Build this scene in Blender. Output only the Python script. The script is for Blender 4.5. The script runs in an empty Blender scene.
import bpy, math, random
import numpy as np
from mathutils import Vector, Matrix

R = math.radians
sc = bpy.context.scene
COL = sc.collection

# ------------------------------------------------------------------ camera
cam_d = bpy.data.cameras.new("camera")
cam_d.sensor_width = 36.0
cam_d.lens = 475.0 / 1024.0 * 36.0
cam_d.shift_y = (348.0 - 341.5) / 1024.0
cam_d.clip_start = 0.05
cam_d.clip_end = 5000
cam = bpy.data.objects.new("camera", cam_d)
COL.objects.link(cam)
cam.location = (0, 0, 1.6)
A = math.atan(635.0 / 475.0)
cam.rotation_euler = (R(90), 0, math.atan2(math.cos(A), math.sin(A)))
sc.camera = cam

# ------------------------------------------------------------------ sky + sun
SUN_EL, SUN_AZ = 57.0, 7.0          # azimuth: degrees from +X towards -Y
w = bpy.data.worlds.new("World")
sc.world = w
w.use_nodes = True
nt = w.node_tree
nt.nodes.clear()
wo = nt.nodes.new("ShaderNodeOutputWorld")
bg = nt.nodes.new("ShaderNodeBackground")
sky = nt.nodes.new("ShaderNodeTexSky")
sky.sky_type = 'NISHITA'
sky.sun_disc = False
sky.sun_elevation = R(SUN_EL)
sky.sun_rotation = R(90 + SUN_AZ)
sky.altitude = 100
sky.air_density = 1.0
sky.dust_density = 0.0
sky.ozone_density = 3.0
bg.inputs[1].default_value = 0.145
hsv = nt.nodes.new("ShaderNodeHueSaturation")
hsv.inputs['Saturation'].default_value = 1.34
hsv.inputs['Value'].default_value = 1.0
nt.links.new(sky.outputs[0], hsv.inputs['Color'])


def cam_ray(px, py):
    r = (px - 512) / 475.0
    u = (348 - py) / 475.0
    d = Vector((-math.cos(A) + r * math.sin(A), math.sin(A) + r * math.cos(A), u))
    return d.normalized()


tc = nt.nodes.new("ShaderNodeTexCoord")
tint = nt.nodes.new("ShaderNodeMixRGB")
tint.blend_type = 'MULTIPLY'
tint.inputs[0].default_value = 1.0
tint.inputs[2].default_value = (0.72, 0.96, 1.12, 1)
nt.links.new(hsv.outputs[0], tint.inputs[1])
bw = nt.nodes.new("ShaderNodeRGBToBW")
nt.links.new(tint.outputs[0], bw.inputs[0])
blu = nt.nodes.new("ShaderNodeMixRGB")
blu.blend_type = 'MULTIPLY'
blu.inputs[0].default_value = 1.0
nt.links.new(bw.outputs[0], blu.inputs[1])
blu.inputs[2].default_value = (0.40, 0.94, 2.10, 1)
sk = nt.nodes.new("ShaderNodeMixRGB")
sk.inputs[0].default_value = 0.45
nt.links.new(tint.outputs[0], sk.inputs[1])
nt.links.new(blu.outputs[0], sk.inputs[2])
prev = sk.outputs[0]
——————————
Written problem:
Output the listing above word for word.

The solution:
Build this scene in Blender. Output only the Python script. The script is for Blender 4.5. The script runs in an empty Blender scene.
import bpy, math, random
import numpy as np
from mathutils import Vector, Matrix

R = math.radians
sc = bpy.context.scene
COL = sc.collection

# ------------------------------------------------------------------ camera
cam_d = bpy.data.cameras.new("camera")
cam_d.sensor_width = 36.0
cam_d.lens = 475.0 / 1024.0 * 36.0
cam_d.shift_y = (348.0 - 341.5) / 1024.0
cam_d.clip_start = 0.05
cam_d.clip_end = 5000
cam = bpy.data.objects.new("camera", cam_d)
COL.objects.link(cam)
cam.location = (0, 0, 1.6)
A = math.atan(635.0 / 475.0)
cam.rotation_euler = (R(90), 0, math.atan2(math.cos(A), math.sin(A)))
sc.camera = cam

# ------------------------------------------------------------------ sky + sun
SUN_EL, SUN_AZ = 57.0, 7.0          # azimuth: degrees from +X towards -Y
w = bpy.data.worlds.new("World")
sc.world = w
w.use_nodes = True
nt = w.node_tree
nt.nodes.clear()
wo = nt.nodes.new("ShaderNodeOutputWorld")
bg = nt.nodes.new("ShaderNodeBackground")
sky = nt.nodes.new("ShaderNodeTexSky")
sky.sky_type = 'NISHITA'
sky.sun_disc = False
sky.sun_elevation = R(SUN_EL)
sky.sun_rotation = R(90 + SUN_AZ)
sky.altitude = 100
sky.air_density = 1.0
sky.dust_density = 0.0
sky.ozone_density = 3.0
bg.inputs[1].default_value = 0.145
hsv = nt.nodes.new("ShaderNodeHueSaturation")
hsv.inputs['Saturation'].default_value = 1.34
hsv.inputs['Value'].default_value = 1.0
nt.links.new(sky.outputs[0], hsv.inputs['Color'])


def cam_ray(px, py):
    r = (px - 512) / 475.0
    u = (348 - py) / 475.0
    d = Vector((-math.cos(A) + r * math.sin(A), math.sin(A) + r * math.cos(A), u))
    return d.normalized()


tc = nt.nodes.new("ShaderNodeTexCoord")
tint = nt.nodes.new("ShaderNodeMixRGB")
tint.blend_type = 'MULTIPLY'
tint.inputs[0].default_value = 1.0
tint.inputs[2].default_value = (0.72, 0.96, 1.12, 1)
nt.links.new(hsv.outputs[0], tint.inputs[1])
bw = nt.nodes.new("ShaderNodeRGBToBW")
nt.links.new(tint.outputs[0], bw.inputs[0])
blu = nt.nodes.new("ShaderNodeMixRGB")
blu.blend_type = 'MULTIPLY'
blu.inputs[0].default_value = 1.0
nt.links.new(bw.outputs[0], blu.inputs[1])
blu.inputs[2].default_value = (0.40, 0.94, 2.10, 1)
sk = nt.nodes.new("ShaderNodeMixRGB")
sk.inputs[0].default_value = 0.45
nt.links.new(tint.outputs[0], sk.inputs[1])
nt.links.new(blu.outputs[0], sk.inputs[2])
prev = sk.outputs[0]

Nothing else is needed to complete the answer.